## start Collected data

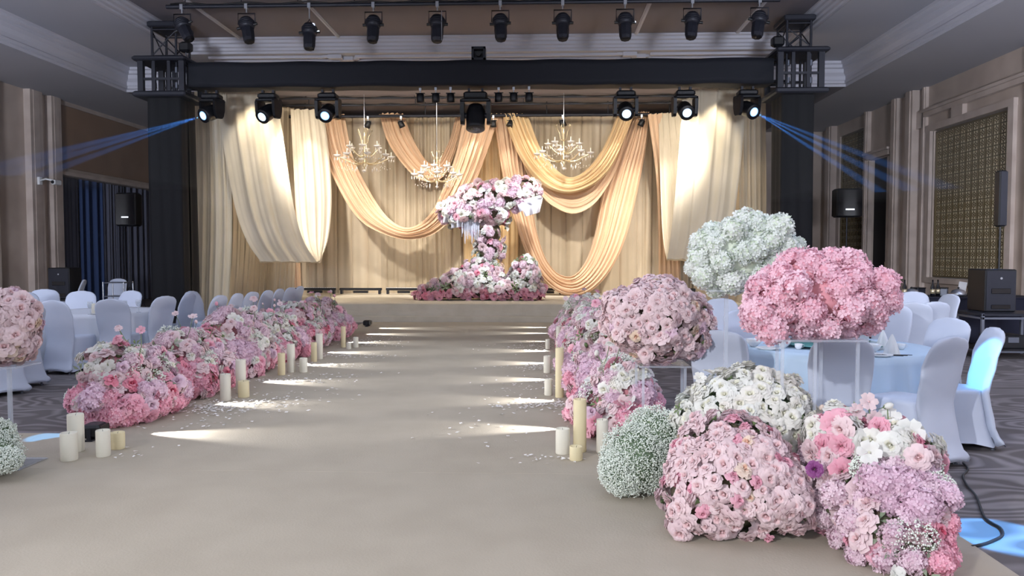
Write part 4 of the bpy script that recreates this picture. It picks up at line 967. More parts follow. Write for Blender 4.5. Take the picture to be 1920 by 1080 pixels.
for i, (y, rx, ry, h, lb) in enumerate(RROW): row_mound(lb+('' if i < 3 else ', only its aisle side showing' if i == 3 else ', its edge showing past the others' if i == 4 else ''), .74, y, rx, ry, h, 60+i, .11, -1, 260)
# bush of baby's breath spilling left of the first mound
t = thing('baby_breath_spray', 'small baby\'s breath spray beside the nearest left mound', 'flower', (FL(155, 770).x, FL(155, 770).y, .01))
breath('blossoms', t, [((0.02, 0, .12), (.19, .12, .11)), ((-.1, 0, .13), (.09, .08, .09))], 1500, 77, floor=.0, r=.006)

# --- the flower tree on the stage
SY = 20.3
o_ = P(905, 560, SY); o_.z = .43
t = thing('flower_tree', 'tall flower tree with a spreading pink and white crown on the stage', 'flower arrangement', o_)
def lob(px, py, rx, rz, ry=None, Y=SY):
    c_ = P(px, py, Y)-o_; return ((c_.x, c_.y, c_.z), (rx*SY/F, ry or rx*SY/F, rz*SY/F))
def tree_mix(p, n, r):
    if p.z > 2.0: return pick(r, [(4, 'carnation', 'blush', 1.0), (5, 'rose', 'white', 1), (2.2, 'hydrangea', 'lilac', 1.1), (1.2, 'carnation', 'pink', .9), (.3, 'rose', 'hot', .6), (.5, 'leaf_spray', 'sage', 1)])
    return pick(r, [(3, 'carnation', 'blush', 1.0), (2, 'hydrangea', 'mauve', 1.0), (6, 'rose', 'white', 1), (1, 'rose', 'peach', 1), (.7, 'rose', 'hot', .8), (1, 'rose', 'pink', 1)])
crown = [lob(868, 398, 42, 26, .5), (lob(905, 372, 44, 28, .5)), lob(955, 366, 48, 26, .5), lob(985, 352, 26, 18, .35), lob(915, 400, 42, 24, .45)]
arrange(t, crown, .15, tree_mix, 101, core='core', size=.72, jit=.35, cap=195, keep=lambda p, n: n.y < .5)
trunk = [lob(918, 435, 28, 26, .35), lob(918, 470, 26, 24, .33), lob(912, 505, 26, 24, .35), lob(905, 530, 36, 20, .4)]
arrange(t, trunk, .15, tree_mix, 102, core='core', size=.72, jit=.35, cap=100, keep=lambda p, n: n.y < .5)
ft = MB()
def tul(pts, label=None):
    p4 = [P(a, b, SY-.35)-o_ for a, b in pts]
    def fn(u, v):
        a = p4[0].lerp(p4[1], u); b = p4[3].lerp(p4[2], u); q = a.lerp(b, v); return (q.x, q.y-.08*math.sin(u*14)*v-.05*math.sin(PI*v), q.z)
    MB().grid(fn, 18, 6).build('tulle_panel', M['feather'], t)
tul([(968, 378), (1012, 366), (1018, 372), (975, 398)]); tul([(975, 385), (1018, 370), (1012, 398), (985, 406)])
tul([(835, 388), (862, 378), (858, 415), (830, 418)]); tul([(846, 398), (870, 392), (868, 425), (846, 428)])
mb = MB()
for i in range(26):
    a = P(866+i*1.3, 410+random.uniform(-4, 4), SY-.3)-o_; b = P(866+i*1.3+random.uniform(-1, 1), 448+random.uniform(-12, 10), SY-.3)-o_; mb.tube(a, b, .012, .004, 4)
stuff(mb.build('hanging_tassel', M['feather'], t))
o_ = P(897, 560, SY-.35); o_.z = .43
t = thing('flower_mound', 'wide flower bank around the foot of the flower tree', 'flower arrangement', o_)
def base_mix(p, n, r):
    if p.z < .22: return pick(r, [(5, 'carnation', 'pink', 1.0), (1, 'carnation', 'hot', .8), (1, 'rose', 'pink', 1)])
    return pick(r, [(3, 'carnation', 'blush', 1.0), (2, 'hydrangea', 'mauve', 1.0), (4, 'rose', 'white', 1), (2, 'rose', 'blush', 1), (.4, 'rose', 'hot', .8), (1.5, 'leaf_spray', 'green', 1.1), (1, 'leaf_spray', 'sage', 1.1)])
def lob2(px, py, rx, rz, ry, dy=0): 
    c_ = P(px, py, SY-.35)-o_; return ((c_.x, c_.y+dy, c_.z), (rx*SY/F, ry, rz*SY/F))
bank = [lob2(848, 545, 48, 24, .45), lob2(900, 530, 46, 40, .4), lob2(945, 545, 52, 26, .45), lob2(984, 518, 25, 34, .3), lob2(815, 551, 34, 15, .4), lob2(868, 532, 30, 24, .35), lob2(990, 548, 26, 18, .4)]
arrange(t, bank, .14, base_mix, 103, floor=.03, core='core', size=.66, jit=.35, cap=290, keep=lambda p, n: n.y < .4)
stemmed('fallen_bloom', 'round pink bloom at the right end of the stage flower bank', 1020, 540, SY-.35, (1014, 548), 'carnation', 'pink', .1, (1.2, 0, 0))

# ------------------------------------------------------------------ candles
def candle(label, px, yb, yt, w, warm=False, z0=.017, wick=True):
    b = FL(px, yb-w*.08, z0); Y = b.y; h = P(px, yt, Y).z-z0; r = w*.5*Y/F
    t = thing('pillar_candle', label, 'candle', b, random.random()*6, 'pillar candles along the aisle')
    mt = M['candle_y'] if warm else M['candle']
    MB().lathe([(r*.97, 0), (r, .004), (r*1.0, h-.006), (r*.96, h), (r*.82, h-.002), (r*.7, h-.014), (0, h-.018)], n=20).build('wax_body', mt, t)
    if wick: MB().path([(0, 0, h-.02), (.002, 0, h-.005), (.006, 0, h+.004)], .0018, 5).build('wick', M['wick'], t)
CL = [('tallest pillar candle at the near end of the left row', 143, 848, 776, 30, 0), ('nearest pillar candle at the near left corner, before the tallest', 130, 865, 811, 31, 0), ('pillar candle in front of the black floor lamp', 194, 857, 806, 26, 0),
      ('short warm yellow candle right of the floor lamp', 221, 843, 810, 26, 1), ('pale candle at the foot of the second left mound', 423, 752, 701, 20, 0), ('taller candle behind the short yellow one, second left mound', 452, 738, 674, 19, 0),
      ('short yellow candle touching a taller one, left row', 457, 746, 714, 21, 1), ('slim yellow candle left of the tall and short trio', 528, 704, 662, 14, 1), ('tall candle in the middle of the left trio', 546, 699, 645, 15, 0), ('short candle at the right of the left trio', 569, 699, 671, 15, 0),
      ('slim yellow candle of the far left pair', 589, 679, 642, 11, 1), ('white candle of the far left pair', 599, 674, 626, 13, 0), ('tall thin candle near the stage end of the left row', 644, 652, 612, 9, 1), ('tiny low candle near the stage end of the left row', 654, 655, 643, 9, 0), ('last short candle of the left row, toward the stage', 667, 652, 632, 10, 0),
      ('short wide candle at the near end of the right row', 1055, 852, 803, 27, 0), ('tall ivory candle behind the short one, right row near end', 1087, 848, 748, 25, 1), ('low ivory candle touching the tall one, right row near end', 1080, 864, 836, 25, 1),
      ('candle half hidden by the baby\'s breath bush', 1129, 850, 786, 22, 0), ('tall yellow candle against the right mounds', 1049, 746, 652, 16, 1), ('short pale candle beside the tall yellow one', 1028, 742, 710, 15, 0), ('slim white candle farther up the right row', 1026, 700, 667, 14, 0),
      ('tall slim candle far up the right row', 1047, 668, 612, 9, 0), ('small far candle of the right row', 1027, 655, 636, 9, 0)]
for lb, px, yb, yt, w_, wm in CL: candle(lb, px, yb, yt, w_, bool(wm))

# scattered petals
def litter(name, label, spots_, seed):
    rnd = random.Random(seed); mb = MB()
    for px, py, sx, sy, n in spots_:
        c_ = FL(px, py, .018)
        for i in range(n):
            p = c_+Vector((rnd.gauss(0, sx), rnd.gauss(0, sy), .001+rnd.random()*.012)); a = rnd.random()*6; s = rnd.uniform(.012, .026)
            d = Vector((math.cos(a), math.sin(a), 0)); e = Vector((-d.y, d.x, 0)); z = Vector((0, 0, 1))
            mb.add([p-d*s+z*.003, p-e*s*.7+z*rnd.uniform(0, .01), p+d*s+z*rnd.uniform(0, .014), p+e*s*.7+z*rnd.uniform(0, .01)], [(0, 1, 2), (0, 2, 3)], 0, True)
    o = mb.build(name, M['petal_litter']); tag(o, label, 'petals'); stuff(o)
litter('scattered_petals', 'white petals scattered on the carpet beside the left candles',
       [(400, 768, .28, .14, 190), (470, 757, .3, .12, 120), (350, 790, .35, .3, 60), (500, 745, .4, .4, 70), (540, 715, .35, .12, 130), (620, 706, .3, .25, 40), (590, 686, .4, .1, 150), (640, 668, .4, .12, 120), (680, 646, .4, .2, 130), (700, 636, .4, .3, 80), (230, 850, .2, .1, 14)], 5)
litter('scattered_petals', 'white petals scattered on the carpet beside the right candles',
       [(1030, 760, .25, .12, 140), (985, 765, .35, .25, 60), (1015, 690, .3, .15, 120), (1000, 725, .3, .4, 80), (1010, 650, .35, .4, 130), (1040, 862, .15, .1, 20), (960, 800, .5, .4, 30)], 6)

# ------------------------------------------------------------------ floor lamps that rake across the aisle
def floor_lamp(label, p, face, col=(1, .98, .95), pw=0):
    t = thing('floor_lamp', label, 'stage light', p, face, 'floor lamps beside the aisle')
    MB().cbox((0, 0, .075), (.16, .2, .11), .02).build('body', M['black'], t)
    mb = MB()
    for s in (-1, 1): mb.box((0, s*.11, .05), (.03, .012, .1))
    mb.box((0, 0, .006), (.06, .24, .012)); mb.build('bracket', M['black_metal'], t)
    MB().box((.082, 0, .08), (.008, .16, .08)).build('lens', M['lens_dark'], t)
p = FL(178, 826); floor_lamp('black floor lamp behind the pillar candles at the near left corner', (p.x, p.y, .017), .1)
p = FL(689, 613); floor_lamp('black floor lamp at the stage end of the left flower row', (p.x, p.y, .017), 0)
for i, y in enumerate((6.62, 7.95, 9.35, 10.8, 12.2, 13.6, 15.0, 16.2)):
    for x_, t_, e_ in ((-3.5, -1.9, 190), (.26, -1.3, 150)):
        o = spot('floor_spot', (x_, y+(0 if x_ < 0 else .3), .13), (t_, y+(-.05 if x_ < 0 else .27), -.12), e_, (1, .99, .97), 80, .8, .015)
        o.scale = (.5, 1, 1)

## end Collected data

- **To be done**
Leave the pictures out and reproduce exactly the lines from the top of the listing above through the line with "77, floor=.0, r=.006)".

- **Result for this exercise**
Write part 4 of the bpy script that recreates this picture. It picks up at line 967. More parts follow. Write for Blender 4.5. Take the picture to be 1920 by 1080 pixels.
for i, (y, rx, ry, h, lb) in enumerate(RROW): row_mound(lb+('' if i < 3 else ', only its aisle side showing' if i == 3 else ', its edge showing past the others' if i == 4 else ''), .74, y, rx, ry, h, 60+i, .11, -1, 260)
# bush of baby's breath spilling left of the first mound
t = thing('baby_breath_spray', 'small baby\'s breath spray beside the nearest left mound', 'flower', (FL(155, 770).x, FL(155, 770).y, .01))
breath('blossoms', t, [((0.02, 0, .12), (.19, .12, .11)), ((-.1, 0, .13), (.09, .08, .09))], 1500, 77, floor=.0, r=.006)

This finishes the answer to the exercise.